There are a surprising number of inputs for this entry level model, and in addition to the obligatory Emissivity and Reflected Temperature inputs, the unit also allows for distance and humidity correction. There is an emissivity table built in for easy pre-selection, although novice operators need to be warned that emissivity compensation is not as simple as preselecting material types and significant errors may be encountered if the subject emissivity is not well understood.

The palette selection is certainly budget, offering a selection of just 4, notably the most common including grey scale, iron, rainbow and a proprietary black/red which is one of my favourites. It’s certainly enough to get the job done, and the PC software gives you access to all 9 palettes that the higher end models enjoy.

Does it have a focus?
It’s really hard to get a nice sharp image without a manual focusing mechanism, and while many manufacturers choose to go down the “focus free” path, I was please to discover the R-Zero was fully equipped with an electronic manual focus. The focusing method is motorized, allowing for single handed operation. A simple adjustment of the far/near focus button gives you a sharp crisp image with little fuss. Very nice indeed.

The 3.6 inch TFT LCD screen is a nice size but can be hard to see outdoors. It would certainly benefit from the optional sunshield. There is no optional brightness adjustment.

The unit is powered by 6 AA rechargeable batteries. Disposable alkaline types can also be used for an instant power source. This is extremely convenient in a plant or maintenance environment where on demand convenience is essential. This type of battery system provides over 2 hours of continuous operation. It’s certainly not the longest amount of time, considering some models with Lithium Ion technology offer nearly double that, however that is the price for the convenience and low cost of the AA battery type.

How does it feel?
The ergonomics and feel are surprisingly good for a sub $3k camera. While many entry level models feel like toys, the R-Zero is surprisingly solid. It is well balanced and the decent sized grip has a generous coating of soft rubber. Overall it has a positive feel and more importantly you don’t feel ripped off!

The user interface is really basic and simple. It’s hard to get lost or go wrong because it really has been simplified (compared to the higher end thermal imaging cameras). 3 buttons at the base of the screen correspond to onscreen prompts, such as menu, setup, parameters etc. Most options or functions are then simply handled by a confirmation of the corresponding key, and navigation is a simple up/down key that scrolls through the menu options. It is NOT a sequential menu, but discretely laid out which greatly speeds up navigation.

Finally capturing an image is as simple as pulling the trigger, which pauses the image and an onscreen prompt will confirm if you want to save it…. Simple.

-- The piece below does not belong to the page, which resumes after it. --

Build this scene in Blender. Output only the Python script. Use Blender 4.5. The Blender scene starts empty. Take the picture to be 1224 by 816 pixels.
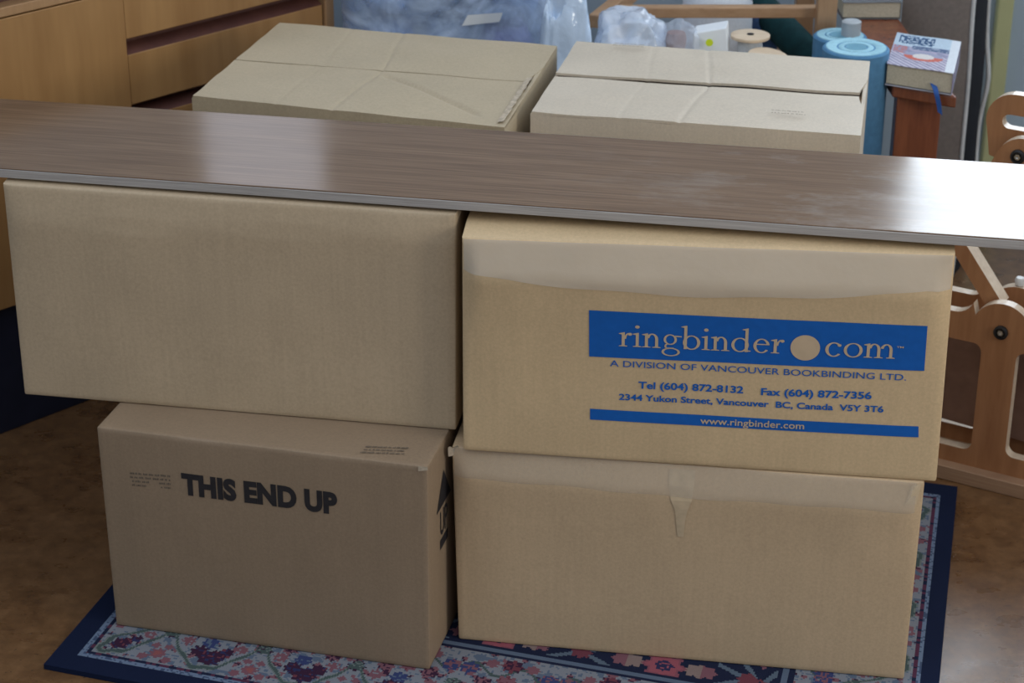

In terms of saving, a 2GB removable SD card (on the side of the unit) takes care of that, storing an ample number of images… more than 2000. The most impressive thing about the image storage is that it is in a universal JPG format that is fully radiometric. That means it contains all the temperature data for analysis in the software, and it can also be shared and opened in common image browsers. This offers great flexibility in the workplace and facilitates sharing of images amongst colleagues (without having to install software).

Can I make a decent report?
Speaking of software… it is equally impressive! The IR Analyser software package is without a doubt my favourite freeware software on the market. It’s a full professional package that is completely free. It arguably generates one of the most professional report templates with minimal fuss. This is largely due to the fact it relies on a Microsoft word based template which is easily customised by the user. There is virtually no limit to the styles and formats you can develop with this software. The analysis is quick and robust and has some very clever little tools. One such tool is the advanced temperature gauge setting; allowing you to set the temperature level and span of one image and apply it to all others (for common comparison). This is a fantastic function, especially when you have taken multiple images of a common target in auto mode and each image is captured on a slightly different temperature scale.

To sum it all up…
Overall this camera leaves me surprisingly impressed. One doesn’t expect to be impressed at this price point given the generally low spec equipment you would encounter at this price point. The imagery speaks for itself, with the camera performing as well as many thermal imaging cameras twice it’s price. The usability is also very respectable and it leaves me without any major criticisms. Undoubtedly great value for money… what more can you ask.